Quelques heures après le récital du pianiste chinois Chuan Qin [lire notre chronique du jour],Isabelle Faust donne rendez-vous aux festivaliers qu’elle plonge directement dans l’Adagio extrêmement recueilli de la Sonate en ut majeur BWV 1005de Johann Sebastian Bach, donnée en toutes simplicité et évidence. Elle joue la Fugue dans un dosage minutieux et fort intérieur, et en révèle la lumière en libérant peu à peu un certain lyrisme. De même prend-elle le risque d’une sonorité un rien précarisée dans le début du Largo, progressivement mené jusqu’à une vibration plus affirmée. Infiniment nuancé, l’Allegro assai arbore un grand raffinement, toujours magnifiquement équilibré. Le charme est plus grand encore en fin de récital, lors de l’exécution de la Partita en ré mineur BWV 1004, servie par une grande égalité de la ligne sonore (Allemande, notamment), et qui propose une Courante discrètement angoissée avant une Sarabande exquisément italienne.

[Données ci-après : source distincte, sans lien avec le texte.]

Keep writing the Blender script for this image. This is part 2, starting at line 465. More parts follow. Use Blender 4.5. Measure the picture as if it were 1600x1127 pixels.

Conformément au mot d’ordre du programme 2005, Isabelle Faust joue l’Incantation sur la corde de sol qu’André Jolivet écrivit en 1937, dont le sous-titre est Pour que l’image devienne symbole. Aussi brève que soit cette pièce, on y constate ce même engagement de la violoniste apprécié cet hiver dans le Concerto [lire notre chronique du 19 janvier 2005]. Son interprétation se nourrit d’une pâte généreuse.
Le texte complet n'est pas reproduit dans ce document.